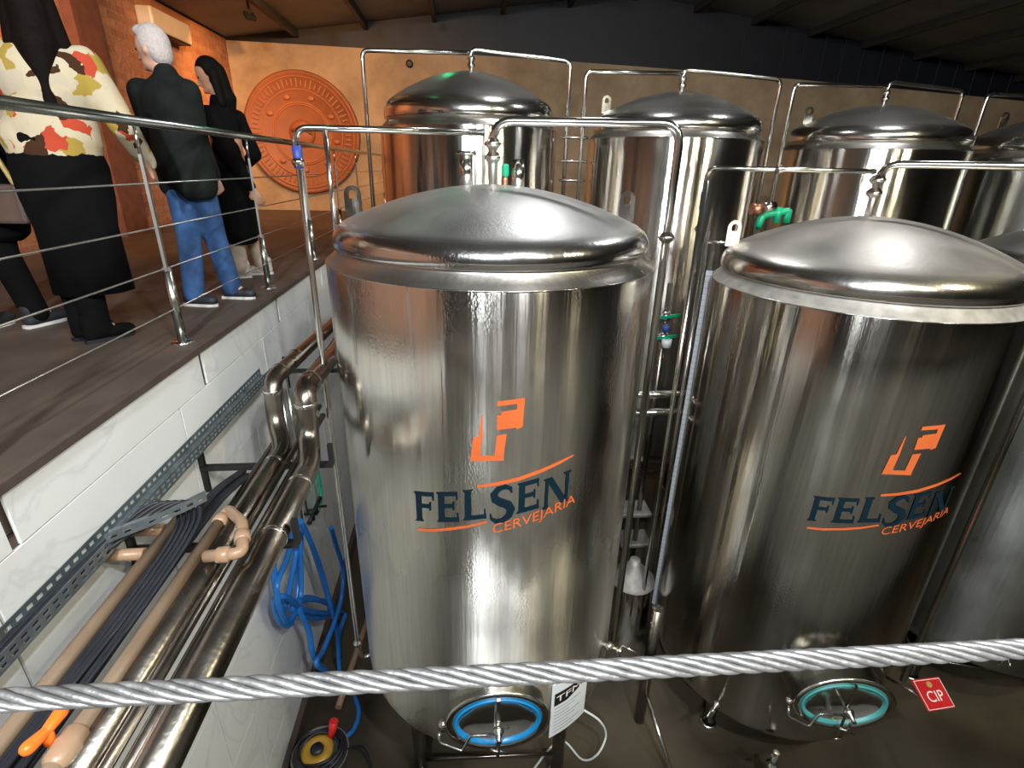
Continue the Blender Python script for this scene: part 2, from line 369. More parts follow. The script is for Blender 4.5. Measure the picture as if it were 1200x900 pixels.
# ------------------------------------------------------------------ the building
def structure():
    MB().box((XW, .0, FLOOR-.2), (RIGHT, BACK, FLOOR)).build('floor', 'concrete', origin=(4, 5, FLOOR))['kind'] = 'structure'
    # raised deck on the left and below the viewer
    o = MB().box((LEFT, NEAR, DECK-.18), (XW-.02, BACK, DECK)).box((XW-.02, NEAR, DECK-.18), (RIGHT, .14, DECK)).build('raised_deck', 'deck_floor', origin=(-3, 4, DECK)); o['kind'] = 'structure'
    o['label'] = 'dark brown raised walkway floor along the left'
    o = MB().box((XW-.02, .2, DECK-.03), (XW+.012, BACK-.02, DECK+.004)).box((XW-.02, .14, DECK-.03), (RIGHT, .16, DECK+.004)).build('trim_deck', 'deck_edge', origin=(XW, 4, DECK)); o['kind'] = 'structure'
    # left wall under the deck: a backing with tiles set on it
    wl = MB().box((XW-.3, .16, FLOOR), (XW-.012, BACK-.02, DECK-.19)).build('wall_left', 'brown_paint', origin=(XW, 4, FLOOR)); wl['kind'] = 'structure'
    stub = [.13, 1.50, 2.87, 4.17, 5.55, 6.95, 8.35, 9.75, 11.15, BACK-.02]
    for a, b in zip(stub[:-1], stub[1:]):
        MB().rbox((XW-.012, a+.018, DECK-.225), (XW, b-.018, DECK-.032), .002).build('tile', 'marble_tile', wl)
    zs = [DECK-.229, -1.72, -2.30, -2.88, -3.46, -4.04, FLOOR+.02]
    for r in range(6):
        y = .17-(.35 if r % 2 else 0)
        while y < BACK-.03:
            a, b = max(.165, y), min(BACK-.03, y+1.19)
            if b-a > .05: MB().rbox((XW-.012, a+.0012, zs[r+1]+.0012), (XW, b-.0012, zs[r]-.0012), .0012).build('tile', 'marble_tile', wl)
            y += 1.2
    o = MB().box((XW, .2, FLOOR), (XW+.05, BACK-.05, FLOOR+.16)).build('baseboard_left', 'deck_edge', origin=(XW, 4, FLOOR)); o['kind'] = 'structure'
    # wall below the viewer's own deck
    o = MB().box((XW-.012, -.1, FLOOR), (RIGHT, .14, DECK-.18)).build('wall_near', 'wall_near_mat', origin=(4, 0, FLOOR)); o['kind'] = 'structure'
    # outer walls
    o = MB().box((LEFT-.2, NEAR, DECK-.1), (LEFT, BACK, EAVE)).build('wall_far_left', 'brick_wall', origin=(LEFT, 4, DECK)); o['kind'] = 'structure'
    for y0, y1 in ((7.45, 7.95), (2.6, 3.1)):
        p = MB().box((LEFT, y0, DECK), (LEFT+.12, y1, EAVE-.04)).build('pilaster', 'pilaster', o)
    def wt(x): return 2.13+(1.60-2.13)*(x-LEFT)/(RIGHT-LEFT)+.10*math.sin(PI*(x-LEFT)/(RIGHT-LEFT))
    xs = [LEFT+(RIGHT-LEFT)*k/16 for k in range(17)]
    mb = MB()
    for a, b in zip(xs[:-1], xs[1:]):
        mb.add([(a, BACK, FLOOR), (b, BACK, FLOOR), (b, BACK, wt(b)), (a, BACK, wt(a)), (a, BACK+.2, FLOOR), (b, BACK+.2, FLOOR), (b, BACK+.2, wt(b)), (a, BACK+.2, wt(a))], [(0, 1, 2, 3), (7, 6, 5, 4), (3, 2, 6, 7), (0, 4, 5, 1)])
    o = mb.build('wall_back', 'plaster', origin=(4, BACK, FLOOR)); o['kind'] = 'structure'
    mb = MB()
    for k in range(40):     # corrugated dark cladding of the gable
        a = LEFT+(RIGHT-LEFT)*k/40; b = LEFT+(RIGHT-LEFT)*(k+1)/40; m_ = (a+b)/2
        for p, q, yo in ((a, m_, .03), (m_, b, .037)):
            mb.add([(p, BACK+yo, wt(p)-.02), (q, BACK+yo, wt(q)-.02), (q, BACK+yo, roof_z(q)+.05), (p, BACK+yo, roof_z(p)+.05)], [(0, 1, 2, 3)])
    MB.build(mb, 'gable_cladding', 'gable_navy', o)
    for nm, lo, hi in (('wall_right', (RIGHT, NEAR, FLOOR), (RIGHT+.2, BACK, EAVE_R)), ('wall_behind', (LEFT, NEAR-.2, DECK), (RIGHT, NEAR, 3.3))):
        o = MB().box(lo, hi).build(nm, 'wall_dark', origin=lo); o['kind'] = 'structure'
    # gable roof: a backing, sheets between purlins that run front to back
    def slope(x0, x1, y0, y1, dz0, dz1):
        z0, z1 = roof_z(x0), roof_z(x1)
        return [(x0, y0, z0+dz0), (x1, y0, z1+dz0), (x1, y1, z1+dz0), (x0, y1, z0+dz0), (x0, y0, z0+dz1), (x1, y0, z1+dz1), (x1, y1, z1+dz1), (x0, y1, z0+dz1)]
    BF = [(0, 3, 2, 1), (4, 5, 6, 7), (0, 1, 5, 4), (1, 2, 6, 5), (2, 3, 7, 6), (3, 0, 4, 7)]
    ce = MB().add(slope(LEFT-.2, RIDGE_X, NEAR, BACK+.2, .06, .1), BF).add(slope(RIDGE_X, RIGHT+.2, NEAR, BACK+.2, .06, .1), BF).build('ceiling', 'ceiling_sheet', origin=(4, 4, 3)); ce['kind'] = 'structure'
    n = 14; X = [LEFT+(RIDGE_X-LEFT)*k/6 for k in range(7)]+[RIDGE_X+(RIGHT-RIDGE_X)*k/8 for k in range(1, 9)]
    Y = [NEAR, -1.3, 1.4, 4.1, 6.8, 9.5, BACK+.02]
    for a, b in zip(X[:-1], X[1:]):
        for c, d in zip(Y[:-1], Y[1:]): MB().add(slope(a+.01, b-.01, c+.006, d-.006, .03, .058), BF).build('ceiling_panel', 'ceiling_sheet', ce)
    for x in X[1:-1]:
        MB().box((x-.04, NEAR, roof_z(x)-.1), (x+.04, BACK+.02, roof_z(x)+.03)).build('purlin', 'purlin', ce)
mat('wall_near_mat', (.62, .62, .59), .5, 0, .15, 2)
structure()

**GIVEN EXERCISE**
Reproduce all of the data exactly; the pictures do not belong in the copy.

**THE OUTPUT**
Continue the Blender Python script for this scene: part 2, from line 369. More parts follow. The script is for Blender 4.5. Measure the picture as if it were 1200x900 pixels.
# ------------------------------------------------------------------ the building
def structure():
    MB().box((XW, .0, FLOOR-.2), (RIGHT, BACK, FLOOR)).build('floor', 'concrete', origin=(4, 5, FLOOR))['kind'] = 'structure'
    # raised deck on the left and below the viewer
    o = MB().box((LEFT, NEAR, DECK-.18), (XW-.02, BACK, DECK)).box((XW-.02, NEAR, DECK-.18), (RIGHT, .14, DECK)).build('raised_deck', 'deck_floor', origin=(-3, 4, DECK)); o['kind'] = 'structure'
    o['label'] = 'dark brown raised walkway floor along the left'
    o = MB().box((XW-.02, .2, DECK-.03), (XW+.012, BACK-.02, DECK+.004)).box((XW-.02, .14, DECK-.03), (RIGHT, .16, DECK+.004)).build('trim_deck', 'deck_edge', origin=(XW, 4, DECK)); o['kind'] = 'structure'
    # left wall under the deck: a backing with tiles set on it
    wl = MB().box((XW-.3, .16, FLOOR), (XW-.012, BACK-.02, DECK-.19)).build('wall_left', 'brown_paint', origin=(XW, 4, FLOOR)); wl['kind'] = 'structure'
    stub = [.13, 1.50, 2.87, 4.17, 5.55, 6.95, 8.35, 9.75, 11.15, BACK-.02]
    for a, b in zip(stub[:-1], stub[1:]):
        MB().rbox((XW-.012, a+.018, DECK-.225), (XW, b-.018, DECK-.032), .002).build('tile', 'marble_tile', wl)
    zs = [DECK-.229, -1.72, -2.30, -2.88, -3.46, -4.04, FLOOR+.02]
    for r in range(6):
        y = .17-(.35 if r % 2 else 0)
        while y < BACK-.03:
            a, b = max(.165, y), min(BACK-.03, y+1.19)
            if b-a > .05: MB().rbox((XW-.012, a+.0012, zs[r+1]+.0012), (XW, b-.0012, zs[r]-.0012), .0012).build('tile', 'marble_tile', wl)
            y += 1.2
    o = MB().box((XW, .2, FLOOR), (XW+.05, BACK-.05, FLOOR+.16)).build('baseboard_left', 'deck_edge', origin=(XW, 4, FLOOR)); o['kind'] = 'structure'
    # wall below the viewer's own deck
    o = MB().box((XW-.012, -.1, FLOOR), (RIGHT, .14, DECK-.18)).build('wall_near', 'wall_near_mat', origin=(4, 0, FLOOR)); o['kind'] = 'structure'
    # outer walls
    o = MB().box((LEFT-.2, NEAR, DECK-.1), (LEFT, BACK, EAVE)).build('wall_far_left', 'brick_wall', origin=(LEFT, 4, DECK)); o['kind'] = 'structure'
    for y0, y1 in ((7.45, 7.95), (2.6, 3.1)):
        p = MB().box((LEFT, y0, DECK), (LEFT+.12, y1, EAVE-.04)).build('pilaster', 'pilaster', o)
    def wt(x): return 2.13+(1.60-2.13)*(x-LEFT)/(RIGHT-LEFT)+.10*math.sin(PI*(x-LEFT)/(RIGHT-LEFT))
    xs = [LEFT+(RIGHT-LEFT)*k/16 for k in range(17)]
    mb = MB()
    for a, b in zip(xs[:-1], xs[1:]):
        mb.add([(a, BACK, FLOOR), (b, BACK, FLOOR), (b, BACK, wt(b)), (a, BACK, wt(a)), (a, BACK+.2, FLOOR), (b, BACK+.2, FLOOR), (b, BACK+.2, wt(b)), (a, BACK+.2, wt(a))], [(0, 1, 2, 3), (7, 6, 5, 4), (3, 2, 6, 7), (0, 4, 5, 1)])
    o = mb.build('wall_back', 'plaster', origin=(4, BACK, FLOOR)); o['kind'] = 'structure'
    mb = MB()
    for k in range(40):     # corrugated dark cladding of the gable
        a = LEFT+(RIGHT-LEFT)*k/40; b = LEFT+(RIGHT-LEFT)*(k+1)/40; m_ = (a+b)/2
        for p, q, yo in ((a, m_, .03), (m_, b, .037)):
            mb.add([(p, BACK+yo, wt(p)-.02), (q, BACK+yo, wt(q)-.02), (q, BACK+yo, roof_z(q)+.05), (p, BACK+yo, roof_z(p)+.05)], [(0, 1, 2, 3)])
    MB.build(mb, 'gable_cladding', 'gable_navy', o)
    for nm, lo, hi in (('wall_right', (RIGHT, NEAR, FLOOR), (RIGHT+.2, BACK, EAVE_R)), ('wall_behind', (LEFT, NEAR-.2, DECK), (RIGHT, NEAR, 3.3))):
        o = MB().box(lo, hi).build(nm, 'wall_dark', origin=lo); o['kind'] = 'structure'
    # gable roof: a backing, sheets between purlins that run front to back
    def slope(x0, x1, y0, y1, dz0, dz1):
        z0, z1 = roof_z(x0), roof_z(x1)
        return [(x0, y0, z0+dz0), (x1, y0, z1+dz0), (x1, y1, z1+dz0), (x0, y1, z0+dz0), (x0, y0, z0+dz1), (x1, y0, z1+dz1), (x1, y1, z1+dz1), (x0, y1, z0+dz1)]
    BF = [(0, 3, 2, 1), (4, 5, 6, 7), (0, 1, 5, 4), (1, 2, 6, 5), (2, 3, 7, 6), (3, 0, 4, 7)]
    ce = MB().add(slope(LEFT-.2, RIDGE_X, NEAR, BACK+.2, .06, .1), BF).add(slope(RIDGE_X, RIGHT+.2, NEAR, BACK+.2, .06, .1), BF).build('ceiling', 'ceiling_sheet', origin=(4, 4, 3)); ce['kind'] = 'structure'
    n = 14; X = [LEFT+(RIDGE_X-LEFT)*k/6 for k in range(7)]+[RIDGE_X+(RIGHT-RIDGE_X)*k/8 for k in range(1, 9)]
    Y = [NEAR, -1.3, 1.4, 4.1, 6.8, 9.5, BACK+.02]
    for a, b in zip(X[:-1], X[1:]):
        for c, d in zip(Y[:-1], Y[1:]): MB().add(slope(a+.01, b-.01, c+.006, d-.006, .03, .058), BF).build('ceiling_panel', 'ceiling_sheet', ce)
    for x in X[1:-1]:
        MB().box((x-.04, NEAR, roof_z(x)-.1), (x+.04, BACK+.02, roof_z(x)+.03)).build('purlin', 'purlin', ce)
mat('wall_near_mat', (.62, .62, .59), .5, 0, .15, 2)
structure()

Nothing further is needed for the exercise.